だが、並行する別の林道(例えば自動車道)が完成するとか、林業自体が行われなくなるとかの理由で、最終的に完全に放棄され廃道になるということが、往々にしてあった。
そのような段階を経た廃道も、林鉄跡であるのは間違いないが、林鉄廃止後に別の形で使われた期間がある以上、林鉄そのものの跡とはいえないわけだ。

昨日から歩いてきた大樽沢以奥の千頭林鉄は、まさにそのような林鉄廃止後に転用を受けたことが明らかな林鉄跡であった。
レールや枕木が撤去されていること、橋梁部分だけ補強目的でレールや枕木が残っていること、一部の橋梁に【安全帯固定用のワイヤ】があることなど、その証拠は豊富だ。

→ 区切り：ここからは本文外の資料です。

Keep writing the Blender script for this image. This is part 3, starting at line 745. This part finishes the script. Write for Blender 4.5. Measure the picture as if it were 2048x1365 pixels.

そしてここで見つけた看板こそ、今までは状況証拠しかなかった林鉄跡転用の事実を、はっきりと証明するものだった。
つまり、この看板が設置される直前まで、林鉄廃止後の路盤は“千頭車道”として使われていたが、小根沢〜大根沢間の路盤上方で林道工事(これは明らかに寸又左岸林道のことだろう)が行われるにあたって(落石などの)危険が高まったから、通行を禁止するという内容が読み取れるのだ。

なお一点説明を要するかも知れないのが、そもそも“千頭車道”とは何かということであるが、それについては次の図を見ていただきたい。


ちょっとお勉強タイム 〜林道規程と林道種別の変遷について〜

右図は、国有林林道の種別の変遷をまとめたものだ。

林道とひとことで言っても様々な種類があり、分類の仕方も様々であるが、それは国有林林道と民有林林道に大別され、国有林林道には利用方法による種別がある。
林道の利用方法というのは、そこを歩く(歩道)のか、牛馬が通るのか(牛馬道)、自動車が通るのか(自動車道)、森林鉄道が通るのか(森林鉄道)といったことであり、こうした利用方法による種別の存在は、一般道と異なる林道の大きな特徴である。
そしてこの林道の種別は、時代によっても変化してきており、その変遷は各時代における運材手段の消長を表してもいる。

さて、聞き慣れない“千頭車道”という表現の正体だが、図中に赤で示した部分を見ていただきたい。
千頭森林鉄道が廃止された昭和43年当時は、昭和30年に林野庁が定めた「(旧)林道規程」が林道の種別を規定していたが、その中に「車道」というのがあったのだ。
規程によると、車道とは「軽車両、牛馬車及び橇(そり)の通行できるものをいう」そうで、ようは「森林鉄道」のようにレールは敷かれていないし、「自動車道」のように運材トラックが通行することも出来ないけれど、軽車両(普通乗用車を含んでいた)なら通れる道ということだ。

……まあ、枕木やレールが敷かれたままの鉄橋が多数残る千頭林鉄の路盤跡を、乗用車が通行できたとはとても思えないが、制度上は「車道」でとされていたのだろう。

なお、「森林鉄道」が廃止後に「車道」となるケースがどのくらいあったのかは不明だが、現地で「●●車道」と書かれたものを見るのは、自身の林鉄探索史上初のことである。
現在の林道の種別には「車道」は無いので、貴重な看板といえるだろう。
文字が風雨に晒されないよう、また最初のように寝かせてから、その場を離れた。



思わぬ発見にいっとき心を奪われた私だが、その後すぐに宿舎へ戻り、
袋麺と缶詰の朝食を済ませてから、ラジオのある寝床を片付けた。

少しだけ軽くなった一方で、なんだか収まりが悪くなった荷物を無理矢理ザックへ詰め込み、
玄関では足回りをしっかりと調えてから、心の中の宿の主に一礼し、
2日目の探索世界へ出立したのは、5:48であった。

昨日の断念地点までは僅かな距離しかないだけに、最初から厳しい展開が予想される。